Take start up Springzy for example. This is a very simple to implement technology that allows an operator through POS integration to deploy a contest via Springzy’s mobile platform and instantly inform their staff. Then the software tracks their performance based on POS metrics, push results right to the phones and emails of your team. Servers and bartenders can check their results in real time. Springzy reports that locations that implement their system increase sales on average 4%. Let’s be honest, who among you wouldn’t take an immediate 4% sales increase?

Results & Your Response

The final step in setting up your restaurant for sales success is YOU!

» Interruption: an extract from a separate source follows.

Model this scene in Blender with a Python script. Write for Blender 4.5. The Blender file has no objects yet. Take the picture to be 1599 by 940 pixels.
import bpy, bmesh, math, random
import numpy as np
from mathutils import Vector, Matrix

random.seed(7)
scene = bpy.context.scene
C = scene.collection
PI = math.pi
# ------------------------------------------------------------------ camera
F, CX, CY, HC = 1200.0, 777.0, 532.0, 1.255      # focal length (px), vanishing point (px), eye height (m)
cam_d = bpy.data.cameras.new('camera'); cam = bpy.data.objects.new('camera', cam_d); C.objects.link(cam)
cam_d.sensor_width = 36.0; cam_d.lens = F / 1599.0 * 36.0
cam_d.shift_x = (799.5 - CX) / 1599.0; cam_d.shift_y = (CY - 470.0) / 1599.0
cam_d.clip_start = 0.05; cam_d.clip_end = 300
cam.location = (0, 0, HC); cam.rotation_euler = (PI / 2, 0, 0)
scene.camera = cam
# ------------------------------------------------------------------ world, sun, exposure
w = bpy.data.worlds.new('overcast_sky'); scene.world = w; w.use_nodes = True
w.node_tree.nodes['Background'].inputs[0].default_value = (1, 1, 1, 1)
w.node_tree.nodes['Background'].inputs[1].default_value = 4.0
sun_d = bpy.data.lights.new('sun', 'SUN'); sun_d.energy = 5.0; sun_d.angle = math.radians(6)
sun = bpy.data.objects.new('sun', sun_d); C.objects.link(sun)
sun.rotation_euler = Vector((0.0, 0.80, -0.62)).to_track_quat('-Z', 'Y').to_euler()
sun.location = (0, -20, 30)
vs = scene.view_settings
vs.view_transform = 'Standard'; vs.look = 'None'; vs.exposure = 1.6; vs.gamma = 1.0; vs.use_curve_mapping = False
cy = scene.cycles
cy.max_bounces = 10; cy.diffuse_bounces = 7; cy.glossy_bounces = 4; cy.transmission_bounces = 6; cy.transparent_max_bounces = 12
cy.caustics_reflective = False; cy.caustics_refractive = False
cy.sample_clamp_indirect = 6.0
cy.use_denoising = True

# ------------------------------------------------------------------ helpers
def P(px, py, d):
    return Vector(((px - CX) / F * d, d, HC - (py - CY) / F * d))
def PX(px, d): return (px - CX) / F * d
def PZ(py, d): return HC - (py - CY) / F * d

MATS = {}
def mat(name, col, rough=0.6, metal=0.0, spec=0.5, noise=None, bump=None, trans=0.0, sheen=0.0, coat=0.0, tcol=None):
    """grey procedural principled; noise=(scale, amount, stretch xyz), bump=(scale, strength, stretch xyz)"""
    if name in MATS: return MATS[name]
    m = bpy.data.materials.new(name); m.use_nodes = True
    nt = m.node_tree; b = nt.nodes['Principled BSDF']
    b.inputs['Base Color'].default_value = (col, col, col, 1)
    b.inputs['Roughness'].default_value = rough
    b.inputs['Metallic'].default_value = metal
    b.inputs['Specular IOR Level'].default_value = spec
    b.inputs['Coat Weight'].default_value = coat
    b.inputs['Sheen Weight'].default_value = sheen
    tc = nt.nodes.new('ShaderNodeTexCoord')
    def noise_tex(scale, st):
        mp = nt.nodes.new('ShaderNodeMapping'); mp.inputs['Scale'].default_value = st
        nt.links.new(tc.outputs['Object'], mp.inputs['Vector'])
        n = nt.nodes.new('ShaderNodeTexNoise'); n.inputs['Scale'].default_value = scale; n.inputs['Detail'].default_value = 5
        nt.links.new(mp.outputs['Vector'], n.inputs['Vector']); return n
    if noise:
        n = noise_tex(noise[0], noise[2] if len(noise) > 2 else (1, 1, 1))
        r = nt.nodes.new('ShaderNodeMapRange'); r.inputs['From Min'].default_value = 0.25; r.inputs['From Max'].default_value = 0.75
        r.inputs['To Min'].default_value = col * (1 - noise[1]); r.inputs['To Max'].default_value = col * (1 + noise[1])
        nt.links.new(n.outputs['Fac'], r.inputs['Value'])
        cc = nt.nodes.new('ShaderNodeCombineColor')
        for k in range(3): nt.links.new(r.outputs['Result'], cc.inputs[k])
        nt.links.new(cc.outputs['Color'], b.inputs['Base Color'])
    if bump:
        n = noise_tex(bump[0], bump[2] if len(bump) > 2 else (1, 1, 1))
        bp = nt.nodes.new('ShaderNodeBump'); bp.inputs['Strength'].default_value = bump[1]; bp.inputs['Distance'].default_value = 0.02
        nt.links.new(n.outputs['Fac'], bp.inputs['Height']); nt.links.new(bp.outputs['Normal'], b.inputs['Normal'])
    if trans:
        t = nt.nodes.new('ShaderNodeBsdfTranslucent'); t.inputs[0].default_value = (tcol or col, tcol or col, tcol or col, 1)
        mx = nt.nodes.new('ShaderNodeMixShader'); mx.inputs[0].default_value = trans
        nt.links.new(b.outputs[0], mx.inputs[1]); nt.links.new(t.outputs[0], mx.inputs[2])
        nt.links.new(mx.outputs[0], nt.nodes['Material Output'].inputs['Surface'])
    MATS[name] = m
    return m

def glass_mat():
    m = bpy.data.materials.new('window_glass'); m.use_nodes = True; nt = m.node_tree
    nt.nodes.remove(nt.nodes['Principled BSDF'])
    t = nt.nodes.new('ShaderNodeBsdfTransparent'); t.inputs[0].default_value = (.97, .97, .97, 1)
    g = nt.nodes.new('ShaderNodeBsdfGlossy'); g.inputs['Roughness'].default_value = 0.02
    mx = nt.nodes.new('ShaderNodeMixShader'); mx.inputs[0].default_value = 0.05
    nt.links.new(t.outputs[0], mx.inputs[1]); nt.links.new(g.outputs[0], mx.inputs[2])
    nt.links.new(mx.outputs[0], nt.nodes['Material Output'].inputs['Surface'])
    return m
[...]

It’s not enough that you have hired, trained, and incentivized your sales team. To truly cement a sales focus in your culture, you must reinforce the message through your response. Start by not keeping success a secret. For example, if you are using a system like Springzy, notify staff when a sales contest is completed. By sharing the results regularly, you solidify your team’s understanding that you value sales. Also, track their individual check average over time to demonstrate how your focus has increased their sales -- and by extension their gratuities.

As a manager, you just can’t hope things will go well; you have to make them better. By following these basic strategies, you can grow sales, improve what your staff earns (remember more sales = more tips), and turn your restaurant into a true sales organization. After all, that’s what we do right? Sell!